Here he found a powerful ally in the Jesuit
Vincent Bigot, who had come from the Kennebec, with three Abenakis, to
urge their brethren of the Penobscot to break off the peace. The chief
envoy denounced the treaty of Pemaquid as a snare; and Villieu
exhorted the assembled warriors to follow him to the English border,
where honor and profit awaited them. But first he invited them to go
back with him to Naxouat to receive their presents of arms,
ammunition, and every thing else that they needed.

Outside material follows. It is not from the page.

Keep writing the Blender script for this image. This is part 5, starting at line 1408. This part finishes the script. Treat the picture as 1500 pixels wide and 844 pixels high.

They set out with alacrity. Villieu went with them, and they all
arrived within a week. They were feasted and gifted to their hearts'
content; and then the indefatigable officer led them back by the same
long and weary routes which he had passed and repassed before, rocky
and shallow streams, chains of wilderness lakes, threads of water
writhing through swamps where the canoes could scarcely glide among
the water-weeds and alders. Villieu was the only white man. The
governor, as he says, would give him but two soldiers, and these had
run off. Early in June, the whole flotilla paddled down the Penobscot
to Pentegeot. Here the Indians divided their presents, which they
found somewhat less ample than they had imagined. In the midst of
their discontent, Madockawando came from Pemaquid with news that the
governor of Massachusetts was about to deliver up the Indian prisoners
in his hands, as stipulated by the treaty.